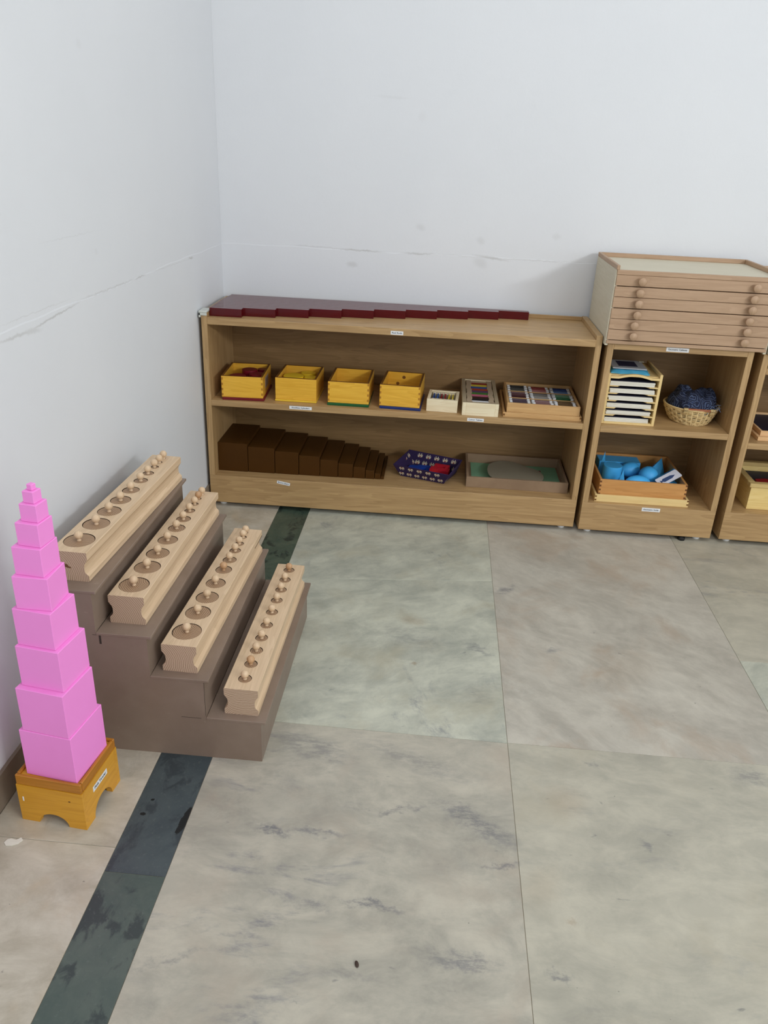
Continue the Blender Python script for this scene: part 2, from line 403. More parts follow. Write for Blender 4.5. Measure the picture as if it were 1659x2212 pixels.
# ------------------------------------------------------------------ room shell
RX, RY, RZ = 4.4, -4.7, 2.95
def wall_mesh(plane, length0, length1, out):
    """Lower plaster stands 1.5 mm proud up to an uneven edge near z=0.815."""
    bm = new_bm(); n = 120
    def P(t, d, z): return (d, t, z) if plane == 'x' else (t, d, z)
    th = -.1 if plane == 'x' else .1
    up = -.0005 if plane == 'x' else .0005
    rows = []
    for i in range(n+1):
        t = length0+(length1-length0)*i/n
        ze = .8155+.0018*math.sin(t*9.1)+.0012*math.sin(t*31)+random.uniform(-.0006,.0006)
        rows.append([bm.verts.new(P(t, d, z)) for d, z in ((th,-.05),(0,-.05),(0,ze),(up,ze+.0030),(up,RZ),(th,RZ))])
    for a, b in zip(rows, rows[1:]):
        for k in range(6): bm.faces.new((a[k], a[(k+1)%6], b[(k+1)%6], b[k]))
    bm.faces.new(rows[0]); bm.faces.new(rows[-1][::-1])
    return bm
struct(obj('wall_back', wall_mesh('y', -.1, RX, 1), mat_wall('wall_paint_back', 'xz', WALL_BACK)))
struct(obj('wall_left', wall_mesh('x', RY, -.0001, 1), mat_wall('wall_paint_left', 'yz', WALL_LEFT)))
MW = mat_wall('wall_paint', 'xy', None)
struct(bx('wall_right', RX, RX+.1, RY, .1, -.05, RZ, MW, bev=0))
struct(bx('wall_front', -.1, RX+.1, RY-.1, RY, -.05, RZ, MW, bev=0))
struct(bx('ceiling', -.1, RX+.1, RY-.1, .1, RZ, RZ+.1, MW, bev=0))
M_SK = mat_mdf('brown_skirting_stone', (150,136,118), (128,114,98), .5, False)
def skirting(name, pts_fn, l0, l1):
    bm = new_bm(); n = 90; rows = []
    for i in range(n+1):
        t = l0+(l1-l0)*i/n
        zt = .068+.0015*math.sin(t*14)+random.uniform(-.001,.001)
        rows.append([bm.verts.new(pts_fn(t, d, z)) for d, z in ((.0002,.0003),(.0065,.0003),(.0065,zt),(.0002,zt+.001))])
    for a, b in zip(rows, rows[1:]):
        for k in range(4): bm.faces.new((a[k], a[(k+1)%4], b[(k+1)%4], b[k]))
    bm.faces.new(rows[0]); bm.faces.new(rows[-1][::-1])
    return struct(obj(name, bm, M_SK))
skirting('baseboard_left', lambda t, d, z: (d, t, z), RY, -.008)
skirting('baseboard_back', lambda t, d, z: (t, -d, z), .0, RX)

# floor: grout bed and stone slabs
floor = struct(bx('floor', -.1, RX+.1, RY-.1, .1, -.06, -.0012, plain((150,140,120), .85, .1, 60, 'grout'), bev=0))
MA = mat_marble('marble_beige', (194,188,170), (160,156,142), (176,168,148), .55, region=(.95,1.7,-2.1,-1.38))
MA2 = mat_marble('marble_beige_veined', (196,189,172), (154,150,138), (172,160,144), .8, (2,7,3), 2.2, region=(.34,.95,-2.1,-1.38))
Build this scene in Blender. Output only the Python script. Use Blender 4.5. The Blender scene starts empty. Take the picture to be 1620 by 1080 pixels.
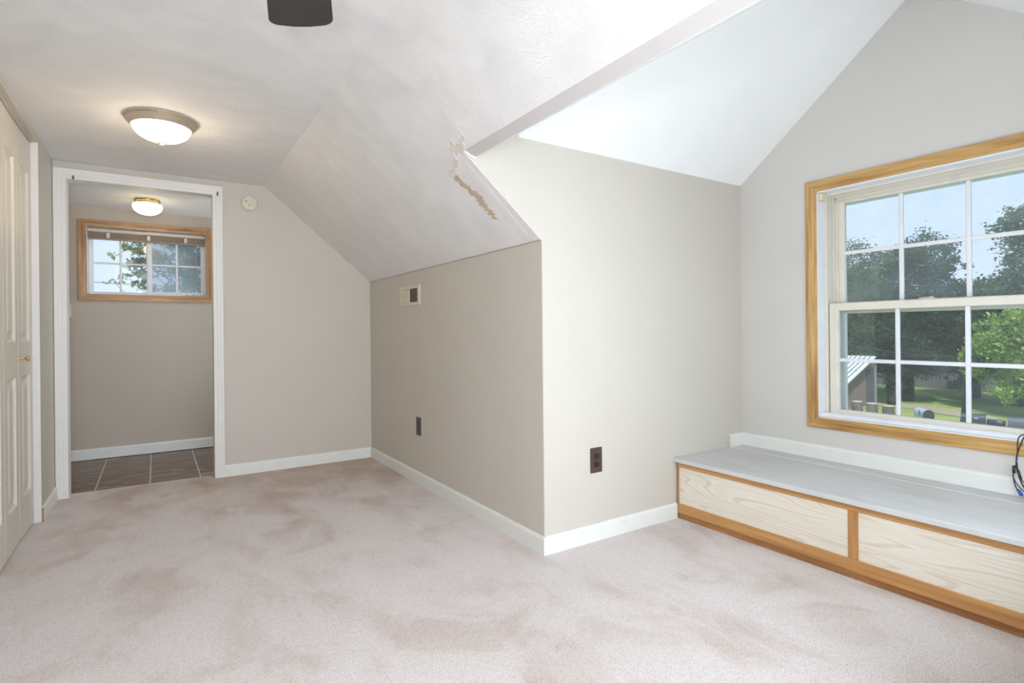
import bpy, bmesh, math, random
from mathutils import Vector, Matrix, noise
random.seed(7)
S = bpy.context.scene
COL = S.collection

# ------------------------------------------------------------------ camera, sky, sun, lights, exposure
cam_d = bpy.data.cameras.new('camera')
cam = bpy.data.objects.new('camera', cam_d); COL.objects.link(cam)
_r = Vector((0.838906, -0.544192, -0.009614)); _u = Vector((0.008388, -0.004735, 0.999954)); _f = Vector((0.544212, 0.838948, -0.000592))
_m = Matrix((_r, _u, -_f)).transposed().to_4x4(); _m.translation = Vector((0, 0, 1.04))
cam.matrix_world = _m
cam_d.sensor_width = 36; cam_d.lens = 19.315; cam_d.shift_y = -0.00979; cam_d.clip_start = 0.02; cam_d.clip_end = 500
S.camera = cam
S.view_settings.view_transform = 'Standard'; S.view_settings.look = 'None'
S.view_settings.exposure = 0.04; S.view_settings.gamma = 1.0; S.view_settings.use_curve_mapping = False

w = bpy.data.worlds.new('sky'); S.world = w; w.use_nodes = True
nt = w.node_tree; nt.nodes.clear()
wo = nt.nodes.new('ShaderNodeOutputWorld'); wb = nt.nodes.new('ShaderNodeBackground')
tc = nt.nodes.new('ShaderNodeTexCoord'); sp = nt.nodes.new('ShaderNodeSeparateXYZ'); rp = nt.nodes.new('ShaderNodeValToRGB')
nt.links.new(tc.outputs['Generated'], sp.inputs[0]); nt.links.new(sp.outputs['Z'], rp.inputs[0])
rp.color_ramp.elements[0].position = 0.0; rp.color_ramp.elements[0].color = (0.80, 0.90, 0.98, 1)
rp.color_ramp.elements[1].position = 0.7; rp.color_ramp.elements[1].color = (0.45, 0.65, 0.95, 1)
nt.links.new(rp.outputs[0], wb.inputs[0]); wb.inputs[1].default_value = 1.15
nt.links.new(wb.outputs[0], wo.inputs[0])

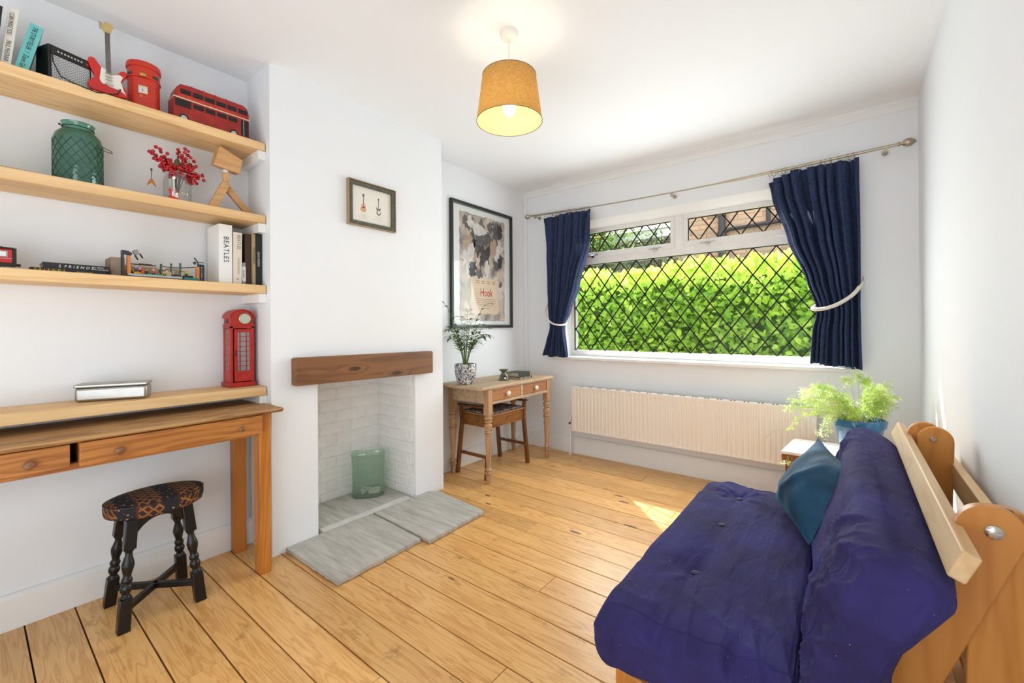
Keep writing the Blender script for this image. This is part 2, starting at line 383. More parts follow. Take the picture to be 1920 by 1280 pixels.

--

**Requirement:** Going through the records above, state how many lines carry "Blender", with no other text.

**Answer in full:** 3